**Input data**
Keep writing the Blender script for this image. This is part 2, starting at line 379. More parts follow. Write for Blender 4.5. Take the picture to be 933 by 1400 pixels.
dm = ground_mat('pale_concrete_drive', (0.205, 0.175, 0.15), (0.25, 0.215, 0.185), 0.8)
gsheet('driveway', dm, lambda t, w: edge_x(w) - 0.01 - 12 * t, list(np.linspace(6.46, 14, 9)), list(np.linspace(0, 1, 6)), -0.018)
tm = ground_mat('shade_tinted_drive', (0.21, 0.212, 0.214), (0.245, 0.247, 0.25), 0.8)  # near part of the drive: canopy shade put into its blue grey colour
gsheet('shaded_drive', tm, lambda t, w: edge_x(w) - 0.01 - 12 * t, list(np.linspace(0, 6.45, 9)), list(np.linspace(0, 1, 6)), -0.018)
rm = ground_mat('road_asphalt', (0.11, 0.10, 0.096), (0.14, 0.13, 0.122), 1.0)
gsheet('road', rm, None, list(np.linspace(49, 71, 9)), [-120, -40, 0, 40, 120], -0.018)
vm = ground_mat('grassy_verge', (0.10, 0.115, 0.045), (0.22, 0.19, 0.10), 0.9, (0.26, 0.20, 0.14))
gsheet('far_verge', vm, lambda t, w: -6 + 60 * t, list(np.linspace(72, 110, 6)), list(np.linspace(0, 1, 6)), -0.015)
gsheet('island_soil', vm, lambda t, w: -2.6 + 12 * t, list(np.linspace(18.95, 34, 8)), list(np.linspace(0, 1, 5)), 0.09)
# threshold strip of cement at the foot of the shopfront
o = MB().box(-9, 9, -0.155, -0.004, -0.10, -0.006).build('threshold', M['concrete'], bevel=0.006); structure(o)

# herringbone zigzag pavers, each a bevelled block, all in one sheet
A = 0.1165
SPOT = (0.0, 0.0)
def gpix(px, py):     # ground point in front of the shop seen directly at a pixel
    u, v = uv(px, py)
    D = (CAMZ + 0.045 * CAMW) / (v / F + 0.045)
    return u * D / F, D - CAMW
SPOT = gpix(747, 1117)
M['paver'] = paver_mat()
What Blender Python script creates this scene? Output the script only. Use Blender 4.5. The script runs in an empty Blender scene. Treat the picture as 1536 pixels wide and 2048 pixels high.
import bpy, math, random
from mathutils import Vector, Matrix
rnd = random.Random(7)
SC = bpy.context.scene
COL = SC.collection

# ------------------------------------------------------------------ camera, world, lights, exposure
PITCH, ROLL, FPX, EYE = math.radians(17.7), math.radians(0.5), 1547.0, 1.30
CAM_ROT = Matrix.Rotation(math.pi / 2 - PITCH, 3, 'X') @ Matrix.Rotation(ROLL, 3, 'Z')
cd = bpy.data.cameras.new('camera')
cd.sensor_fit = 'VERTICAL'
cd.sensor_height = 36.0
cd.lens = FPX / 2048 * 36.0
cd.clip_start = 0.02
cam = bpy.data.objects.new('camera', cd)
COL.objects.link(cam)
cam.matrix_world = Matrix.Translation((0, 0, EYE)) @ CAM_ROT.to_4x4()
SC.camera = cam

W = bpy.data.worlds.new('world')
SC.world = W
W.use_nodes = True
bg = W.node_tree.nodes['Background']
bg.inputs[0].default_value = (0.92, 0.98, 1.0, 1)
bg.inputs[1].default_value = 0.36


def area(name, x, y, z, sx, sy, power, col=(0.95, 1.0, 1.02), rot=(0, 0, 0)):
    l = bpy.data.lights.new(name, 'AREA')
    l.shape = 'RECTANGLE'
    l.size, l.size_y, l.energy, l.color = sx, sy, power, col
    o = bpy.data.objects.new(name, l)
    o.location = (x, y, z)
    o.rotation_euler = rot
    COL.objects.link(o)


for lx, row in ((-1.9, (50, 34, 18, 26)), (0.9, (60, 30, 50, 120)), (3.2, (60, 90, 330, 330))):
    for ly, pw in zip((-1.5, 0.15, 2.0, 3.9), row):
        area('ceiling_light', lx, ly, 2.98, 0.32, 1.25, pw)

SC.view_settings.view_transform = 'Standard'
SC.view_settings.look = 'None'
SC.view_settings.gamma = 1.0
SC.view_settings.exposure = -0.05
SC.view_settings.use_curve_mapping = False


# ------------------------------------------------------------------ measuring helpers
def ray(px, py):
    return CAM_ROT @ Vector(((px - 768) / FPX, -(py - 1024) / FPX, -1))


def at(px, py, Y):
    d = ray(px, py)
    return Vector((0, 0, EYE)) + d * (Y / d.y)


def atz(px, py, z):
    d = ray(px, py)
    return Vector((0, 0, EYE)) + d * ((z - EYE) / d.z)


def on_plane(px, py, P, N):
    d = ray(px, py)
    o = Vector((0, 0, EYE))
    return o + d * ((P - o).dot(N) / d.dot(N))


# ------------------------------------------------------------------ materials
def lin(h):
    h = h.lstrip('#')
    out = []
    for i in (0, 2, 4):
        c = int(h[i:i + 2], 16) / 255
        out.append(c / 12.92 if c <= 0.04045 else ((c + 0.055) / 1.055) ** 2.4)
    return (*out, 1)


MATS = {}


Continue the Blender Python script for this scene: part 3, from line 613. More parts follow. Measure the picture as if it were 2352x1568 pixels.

**Work to be completed**
Write out exactly the lines from the one with "What Blender Python" through the one with "bg.inputs[1].default_value = 0.36", including both, and no others.

**The result**
What Blender Python script creates this scene? Output the script only. Use Blender 4.5. The script runs in an empty Blender scene. Treat the picture as 1536 pixels wide and 2048 pixels high.
import bpy, math, random
from mathutils import Vector, Matrix
rnd = random.Random(7)
SC = bpy.context.scene
COL = SC.collection

# ------------------------------------------------------------------ camera, world, lights, exposure
PITCH, ROLL, FPX, EYE = math.radians(17.7), math.radians(0.5), 1547.0, 1.30
CAM_ROT = Matrix.Rotation(math.pi / 2 - PITCH, 3, 'X') @ Matrix.Rotation(ROLL, 3, 'Z')
cd = bpy.data.cameras.new('camera')
cd.sensor_fit = 'VERTICAL'
cd.sensor_height = 36.0
cd.lens = FPX / 2048 * 36.0
cd.clip_start = 0.02
cam = bpy.data.objects.new('camera', cd)
COL.objects.link(cam)
cam.matrix_world = Matrix.Translation((0, 0, EYE)) @ CAM_ROT.to_4x4()
SC.camera = cam

W = bpy.data.worlds.new('world')
SC.world = W
W.use_nodes = True
bg = W.node_tree.nodes['Background']
bg.inputs[0].default_value = (0.92, 0.98, 1.0, 1)
bg.inputs[1].default_value = 0.36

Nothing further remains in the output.